* _Directions_
From the data that follows, print exactly the lines starting at the one containing "Write the bpy" and ending at the one containing "CAMZ = 1.18"; include both of them and nothing more.

* _Given records_
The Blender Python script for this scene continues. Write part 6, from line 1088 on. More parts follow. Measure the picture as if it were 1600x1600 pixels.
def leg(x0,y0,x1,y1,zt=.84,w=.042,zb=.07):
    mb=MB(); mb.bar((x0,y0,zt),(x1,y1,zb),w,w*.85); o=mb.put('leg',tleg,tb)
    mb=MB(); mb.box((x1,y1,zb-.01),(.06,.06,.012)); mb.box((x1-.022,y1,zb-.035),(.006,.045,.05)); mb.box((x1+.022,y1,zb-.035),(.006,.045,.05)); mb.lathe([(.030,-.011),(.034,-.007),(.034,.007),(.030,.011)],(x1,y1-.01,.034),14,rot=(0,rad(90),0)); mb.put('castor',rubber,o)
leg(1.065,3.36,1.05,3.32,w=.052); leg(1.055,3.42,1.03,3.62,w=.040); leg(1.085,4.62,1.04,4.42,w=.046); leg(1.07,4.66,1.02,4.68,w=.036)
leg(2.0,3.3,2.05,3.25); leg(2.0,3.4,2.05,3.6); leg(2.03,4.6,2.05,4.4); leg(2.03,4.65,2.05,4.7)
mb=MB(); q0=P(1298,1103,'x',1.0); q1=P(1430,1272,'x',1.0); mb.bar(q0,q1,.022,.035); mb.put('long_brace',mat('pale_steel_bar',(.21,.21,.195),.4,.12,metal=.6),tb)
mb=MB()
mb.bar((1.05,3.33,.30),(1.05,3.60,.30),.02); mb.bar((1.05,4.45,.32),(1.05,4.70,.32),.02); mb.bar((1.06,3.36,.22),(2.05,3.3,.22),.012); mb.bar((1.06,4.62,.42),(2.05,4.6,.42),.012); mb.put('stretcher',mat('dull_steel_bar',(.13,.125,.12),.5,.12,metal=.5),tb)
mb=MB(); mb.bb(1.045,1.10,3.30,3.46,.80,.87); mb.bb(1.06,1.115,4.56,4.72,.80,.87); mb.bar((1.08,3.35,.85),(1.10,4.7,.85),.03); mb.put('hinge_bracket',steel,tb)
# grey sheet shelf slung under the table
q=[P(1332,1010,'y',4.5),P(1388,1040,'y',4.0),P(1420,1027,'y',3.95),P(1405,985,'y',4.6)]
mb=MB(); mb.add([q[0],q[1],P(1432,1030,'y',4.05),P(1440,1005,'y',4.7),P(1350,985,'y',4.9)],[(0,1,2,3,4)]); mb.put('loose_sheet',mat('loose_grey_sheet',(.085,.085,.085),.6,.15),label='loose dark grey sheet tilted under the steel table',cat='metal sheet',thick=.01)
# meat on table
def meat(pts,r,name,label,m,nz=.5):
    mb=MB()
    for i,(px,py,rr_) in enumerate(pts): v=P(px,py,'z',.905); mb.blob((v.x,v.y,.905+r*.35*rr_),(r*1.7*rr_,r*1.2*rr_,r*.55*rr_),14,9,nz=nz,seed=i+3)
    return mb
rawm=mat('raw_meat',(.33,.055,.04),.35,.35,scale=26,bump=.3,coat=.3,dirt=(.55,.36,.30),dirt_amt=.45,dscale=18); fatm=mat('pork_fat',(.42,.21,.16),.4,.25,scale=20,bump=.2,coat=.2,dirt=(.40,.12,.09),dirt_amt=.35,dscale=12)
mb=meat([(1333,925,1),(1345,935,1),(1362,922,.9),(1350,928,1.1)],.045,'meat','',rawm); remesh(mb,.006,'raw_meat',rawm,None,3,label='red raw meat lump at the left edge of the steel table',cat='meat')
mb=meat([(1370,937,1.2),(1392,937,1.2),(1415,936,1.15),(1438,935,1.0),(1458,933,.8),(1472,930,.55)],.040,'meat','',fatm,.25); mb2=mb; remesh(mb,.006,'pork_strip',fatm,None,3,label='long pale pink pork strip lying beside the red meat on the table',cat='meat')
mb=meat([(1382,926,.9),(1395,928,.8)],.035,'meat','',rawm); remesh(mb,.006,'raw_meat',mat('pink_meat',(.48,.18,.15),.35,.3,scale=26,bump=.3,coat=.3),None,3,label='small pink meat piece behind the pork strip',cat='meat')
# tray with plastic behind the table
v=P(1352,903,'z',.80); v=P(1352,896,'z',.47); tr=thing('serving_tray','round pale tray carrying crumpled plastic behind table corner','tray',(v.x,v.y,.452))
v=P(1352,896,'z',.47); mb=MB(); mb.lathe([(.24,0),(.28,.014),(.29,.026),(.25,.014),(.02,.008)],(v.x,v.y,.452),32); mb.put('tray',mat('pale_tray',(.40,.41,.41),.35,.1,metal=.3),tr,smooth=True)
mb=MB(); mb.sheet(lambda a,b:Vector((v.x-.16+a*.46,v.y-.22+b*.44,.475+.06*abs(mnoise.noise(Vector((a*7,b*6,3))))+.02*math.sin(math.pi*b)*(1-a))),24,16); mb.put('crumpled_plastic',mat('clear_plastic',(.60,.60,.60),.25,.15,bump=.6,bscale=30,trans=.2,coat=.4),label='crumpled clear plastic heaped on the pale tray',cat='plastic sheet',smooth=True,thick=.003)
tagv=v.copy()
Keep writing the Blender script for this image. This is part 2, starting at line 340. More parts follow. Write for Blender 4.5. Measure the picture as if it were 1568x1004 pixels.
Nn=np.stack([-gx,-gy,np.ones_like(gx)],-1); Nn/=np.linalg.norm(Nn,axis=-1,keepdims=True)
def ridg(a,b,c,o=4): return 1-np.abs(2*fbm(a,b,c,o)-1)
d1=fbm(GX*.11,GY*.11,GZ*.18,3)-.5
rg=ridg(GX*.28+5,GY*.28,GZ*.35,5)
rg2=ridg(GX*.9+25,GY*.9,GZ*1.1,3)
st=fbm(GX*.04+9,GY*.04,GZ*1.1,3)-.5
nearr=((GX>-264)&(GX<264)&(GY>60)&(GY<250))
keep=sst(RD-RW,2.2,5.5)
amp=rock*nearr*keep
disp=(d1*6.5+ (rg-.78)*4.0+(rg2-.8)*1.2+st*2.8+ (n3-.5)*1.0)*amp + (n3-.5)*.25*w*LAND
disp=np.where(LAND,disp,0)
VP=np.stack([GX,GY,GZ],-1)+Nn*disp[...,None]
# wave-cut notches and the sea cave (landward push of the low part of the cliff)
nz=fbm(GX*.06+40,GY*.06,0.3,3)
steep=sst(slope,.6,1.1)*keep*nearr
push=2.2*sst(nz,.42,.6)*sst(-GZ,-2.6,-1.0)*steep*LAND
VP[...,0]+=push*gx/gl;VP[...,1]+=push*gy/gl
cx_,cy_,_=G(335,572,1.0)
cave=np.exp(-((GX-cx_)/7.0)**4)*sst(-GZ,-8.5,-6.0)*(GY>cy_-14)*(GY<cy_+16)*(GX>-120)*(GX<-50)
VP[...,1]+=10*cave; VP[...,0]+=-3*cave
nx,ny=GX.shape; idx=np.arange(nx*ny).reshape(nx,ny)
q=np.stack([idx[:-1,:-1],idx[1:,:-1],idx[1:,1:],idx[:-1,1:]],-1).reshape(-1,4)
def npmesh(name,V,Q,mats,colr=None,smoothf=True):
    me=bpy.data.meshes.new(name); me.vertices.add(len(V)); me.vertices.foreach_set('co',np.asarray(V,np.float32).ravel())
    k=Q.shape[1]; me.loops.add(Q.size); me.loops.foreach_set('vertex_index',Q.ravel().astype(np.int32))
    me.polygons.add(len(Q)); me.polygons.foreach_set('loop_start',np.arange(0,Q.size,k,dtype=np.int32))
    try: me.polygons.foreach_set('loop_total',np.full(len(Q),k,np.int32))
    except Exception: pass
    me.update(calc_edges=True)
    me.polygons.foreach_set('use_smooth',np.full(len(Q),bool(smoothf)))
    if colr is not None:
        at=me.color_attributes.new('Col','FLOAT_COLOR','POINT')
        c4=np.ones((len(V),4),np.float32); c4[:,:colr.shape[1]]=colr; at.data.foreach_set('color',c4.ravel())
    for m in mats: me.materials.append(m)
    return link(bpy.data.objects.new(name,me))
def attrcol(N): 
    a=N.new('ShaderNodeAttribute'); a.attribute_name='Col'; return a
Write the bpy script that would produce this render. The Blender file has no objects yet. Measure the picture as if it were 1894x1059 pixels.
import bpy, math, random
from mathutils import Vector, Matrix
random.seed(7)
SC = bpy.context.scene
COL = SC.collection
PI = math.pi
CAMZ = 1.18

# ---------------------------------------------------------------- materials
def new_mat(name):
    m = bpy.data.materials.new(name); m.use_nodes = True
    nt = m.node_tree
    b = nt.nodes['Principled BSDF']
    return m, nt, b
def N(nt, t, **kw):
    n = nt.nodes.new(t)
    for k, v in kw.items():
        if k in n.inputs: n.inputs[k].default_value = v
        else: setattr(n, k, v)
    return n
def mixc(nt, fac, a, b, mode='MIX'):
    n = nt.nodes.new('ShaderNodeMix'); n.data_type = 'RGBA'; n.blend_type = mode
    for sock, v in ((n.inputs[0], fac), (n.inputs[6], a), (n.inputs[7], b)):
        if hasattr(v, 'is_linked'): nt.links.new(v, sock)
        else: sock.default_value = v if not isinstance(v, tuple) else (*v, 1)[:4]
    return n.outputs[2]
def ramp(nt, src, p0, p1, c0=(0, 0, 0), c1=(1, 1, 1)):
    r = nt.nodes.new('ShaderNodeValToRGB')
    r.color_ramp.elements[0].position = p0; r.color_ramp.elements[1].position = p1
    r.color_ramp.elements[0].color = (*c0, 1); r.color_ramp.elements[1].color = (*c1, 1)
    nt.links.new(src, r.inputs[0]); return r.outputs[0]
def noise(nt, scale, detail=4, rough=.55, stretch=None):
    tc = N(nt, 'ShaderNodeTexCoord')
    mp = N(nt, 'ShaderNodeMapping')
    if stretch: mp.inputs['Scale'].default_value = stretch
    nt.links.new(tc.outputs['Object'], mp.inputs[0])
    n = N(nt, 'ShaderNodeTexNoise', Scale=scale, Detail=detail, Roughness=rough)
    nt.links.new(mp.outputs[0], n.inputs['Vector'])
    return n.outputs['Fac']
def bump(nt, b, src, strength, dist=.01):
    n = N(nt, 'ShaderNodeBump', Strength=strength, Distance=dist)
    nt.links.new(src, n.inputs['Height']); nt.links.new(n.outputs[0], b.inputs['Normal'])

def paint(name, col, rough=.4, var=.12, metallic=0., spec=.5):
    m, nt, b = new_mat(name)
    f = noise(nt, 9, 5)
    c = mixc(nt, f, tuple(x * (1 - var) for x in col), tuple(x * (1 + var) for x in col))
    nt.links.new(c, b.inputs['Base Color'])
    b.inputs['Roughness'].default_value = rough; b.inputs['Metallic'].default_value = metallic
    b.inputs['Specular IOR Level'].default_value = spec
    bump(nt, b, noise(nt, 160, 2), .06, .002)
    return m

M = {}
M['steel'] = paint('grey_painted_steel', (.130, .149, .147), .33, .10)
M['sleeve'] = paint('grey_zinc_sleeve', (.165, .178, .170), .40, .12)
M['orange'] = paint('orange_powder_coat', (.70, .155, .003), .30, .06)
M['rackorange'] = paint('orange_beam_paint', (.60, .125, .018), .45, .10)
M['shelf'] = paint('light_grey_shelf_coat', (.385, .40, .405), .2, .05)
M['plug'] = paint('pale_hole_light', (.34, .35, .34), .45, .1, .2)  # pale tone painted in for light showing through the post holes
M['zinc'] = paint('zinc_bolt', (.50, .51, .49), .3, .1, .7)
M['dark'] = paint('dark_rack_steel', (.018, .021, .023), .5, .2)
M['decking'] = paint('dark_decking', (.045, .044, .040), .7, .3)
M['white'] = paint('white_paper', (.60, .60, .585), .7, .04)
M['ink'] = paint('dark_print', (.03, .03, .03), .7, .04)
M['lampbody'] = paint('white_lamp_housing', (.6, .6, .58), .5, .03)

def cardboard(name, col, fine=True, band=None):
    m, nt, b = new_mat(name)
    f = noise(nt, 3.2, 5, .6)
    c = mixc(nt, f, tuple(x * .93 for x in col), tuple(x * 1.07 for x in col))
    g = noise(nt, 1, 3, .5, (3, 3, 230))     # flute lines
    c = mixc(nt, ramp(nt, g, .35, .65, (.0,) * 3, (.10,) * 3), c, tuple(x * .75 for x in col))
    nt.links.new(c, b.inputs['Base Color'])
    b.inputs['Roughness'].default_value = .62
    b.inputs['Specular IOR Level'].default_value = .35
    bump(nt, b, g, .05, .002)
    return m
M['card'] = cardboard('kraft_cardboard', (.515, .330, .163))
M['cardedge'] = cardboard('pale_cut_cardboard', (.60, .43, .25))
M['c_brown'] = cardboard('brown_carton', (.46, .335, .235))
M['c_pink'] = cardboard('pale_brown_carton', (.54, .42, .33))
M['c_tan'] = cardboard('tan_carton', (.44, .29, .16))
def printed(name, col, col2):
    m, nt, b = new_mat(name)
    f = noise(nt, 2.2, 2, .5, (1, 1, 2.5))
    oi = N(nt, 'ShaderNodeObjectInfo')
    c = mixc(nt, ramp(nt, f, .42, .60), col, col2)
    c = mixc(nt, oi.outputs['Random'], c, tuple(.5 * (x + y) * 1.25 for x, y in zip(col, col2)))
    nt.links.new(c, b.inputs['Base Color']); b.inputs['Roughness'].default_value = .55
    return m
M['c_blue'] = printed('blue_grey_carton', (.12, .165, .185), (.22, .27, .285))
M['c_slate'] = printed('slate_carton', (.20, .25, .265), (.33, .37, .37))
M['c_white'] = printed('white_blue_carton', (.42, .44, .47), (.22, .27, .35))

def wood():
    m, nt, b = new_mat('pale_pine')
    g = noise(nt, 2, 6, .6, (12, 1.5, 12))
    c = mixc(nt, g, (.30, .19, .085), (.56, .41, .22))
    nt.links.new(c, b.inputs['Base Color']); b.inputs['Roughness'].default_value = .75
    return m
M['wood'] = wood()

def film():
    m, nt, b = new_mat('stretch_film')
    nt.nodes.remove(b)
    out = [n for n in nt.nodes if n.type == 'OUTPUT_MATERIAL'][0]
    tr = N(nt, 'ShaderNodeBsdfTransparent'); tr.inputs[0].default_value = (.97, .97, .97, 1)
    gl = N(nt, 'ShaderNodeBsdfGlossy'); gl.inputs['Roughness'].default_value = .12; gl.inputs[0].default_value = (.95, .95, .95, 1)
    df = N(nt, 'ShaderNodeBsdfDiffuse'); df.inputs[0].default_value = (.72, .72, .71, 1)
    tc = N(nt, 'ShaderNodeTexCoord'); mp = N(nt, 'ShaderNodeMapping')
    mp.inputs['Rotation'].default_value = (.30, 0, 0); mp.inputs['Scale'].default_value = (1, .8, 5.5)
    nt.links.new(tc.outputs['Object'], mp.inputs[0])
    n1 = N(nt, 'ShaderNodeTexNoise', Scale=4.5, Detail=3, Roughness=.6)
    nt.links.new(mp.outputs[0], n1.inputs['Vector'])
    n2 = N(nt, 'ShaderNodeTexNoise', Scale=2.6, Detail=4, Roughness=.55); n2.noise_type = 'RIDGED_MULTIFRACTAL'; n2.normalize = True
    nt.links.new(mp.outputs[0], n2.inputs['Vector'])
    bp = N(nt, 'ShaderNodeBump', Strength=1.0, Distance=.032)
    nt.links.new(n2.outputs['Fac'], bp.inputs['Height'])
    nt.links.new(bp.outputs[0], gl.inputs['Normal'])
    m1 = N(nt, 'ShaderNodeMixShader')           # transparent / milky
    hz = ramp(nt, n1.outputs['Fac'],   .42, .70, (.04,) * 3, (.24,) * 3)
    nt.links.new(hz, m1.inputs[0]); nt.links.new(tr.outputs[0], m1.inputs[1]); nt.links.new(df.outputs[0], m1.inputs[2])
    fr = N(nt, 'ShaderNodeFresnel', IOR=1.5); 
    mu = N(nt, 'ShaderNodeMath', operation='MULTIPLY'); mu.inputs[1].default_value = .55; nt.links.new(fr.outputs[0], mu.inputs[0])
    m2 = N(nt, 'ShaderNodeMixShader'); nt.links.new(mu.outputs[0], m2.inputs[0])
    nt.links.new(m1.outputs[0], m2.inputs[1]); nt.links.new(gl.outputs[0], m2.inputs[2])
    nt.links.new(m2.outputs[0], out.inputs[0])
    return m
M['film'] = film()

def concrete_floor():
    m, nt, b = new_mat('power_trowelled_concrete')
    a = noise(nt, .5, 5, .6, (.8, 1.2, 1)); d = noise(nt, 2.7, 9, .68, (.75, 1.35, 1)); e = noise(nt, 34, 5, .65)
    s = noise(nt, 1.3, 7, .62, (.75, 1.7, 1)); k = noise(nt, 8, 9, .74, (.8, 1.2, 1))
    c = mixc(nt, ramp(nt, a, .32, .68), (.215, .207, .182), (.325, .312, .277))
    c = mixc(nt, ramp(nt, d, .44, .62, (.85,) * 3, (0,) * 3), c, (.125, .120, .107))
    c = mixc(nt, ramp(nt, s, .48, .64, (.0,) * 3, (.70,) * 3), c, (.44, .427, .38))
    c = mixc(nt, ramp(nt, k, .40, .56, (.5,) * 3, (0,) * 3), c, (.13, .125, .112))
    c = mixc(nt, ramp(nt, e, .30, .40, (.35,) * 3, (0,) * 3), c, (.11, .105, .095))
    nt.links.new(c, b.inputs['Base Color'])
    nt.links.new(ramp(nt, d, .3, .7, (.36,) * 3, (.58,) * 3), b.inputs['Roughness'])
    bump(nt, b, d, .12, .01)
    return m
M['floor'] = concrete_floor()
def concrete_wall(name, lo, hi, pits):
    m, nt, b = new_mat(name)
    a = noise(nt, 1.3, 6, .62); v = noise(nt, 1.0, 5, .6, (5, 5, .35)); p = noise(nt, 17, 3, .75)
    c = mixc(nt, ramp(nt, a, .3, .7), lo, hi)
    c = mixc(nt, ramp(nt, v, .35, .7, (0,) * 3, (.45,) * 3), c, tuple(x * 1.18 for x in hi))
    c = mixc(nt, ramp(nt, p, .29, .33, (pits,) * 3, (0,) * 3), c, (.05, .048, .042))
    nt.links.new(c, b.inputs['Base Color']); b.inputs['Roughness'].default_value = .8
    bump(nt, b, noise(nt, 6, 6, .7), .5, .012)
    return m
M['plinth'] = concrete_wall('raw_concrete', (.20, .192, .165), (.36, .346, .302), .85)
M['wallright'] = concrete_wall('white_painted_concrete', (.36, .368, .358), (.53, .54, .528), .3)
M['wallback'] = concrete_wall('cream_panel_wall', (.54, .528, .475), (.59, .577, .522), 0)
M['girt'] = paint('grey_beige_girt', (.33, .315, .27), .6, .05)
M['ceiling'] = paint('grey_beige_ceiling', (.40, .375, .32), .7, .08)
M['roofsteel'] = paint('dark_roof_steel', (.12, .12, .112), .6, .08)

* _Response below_
Write the bpy script that would produce this render. The Blender file has no objects yet. Measure the picture as if it were 1894x1059 pixels.
import bpy, math, random
from mathutils import Vector, Matrix
random.seed(7)
SC = bpy.context.scene
COL = SC.collection
PI = math.pi
CAMZ = 1.18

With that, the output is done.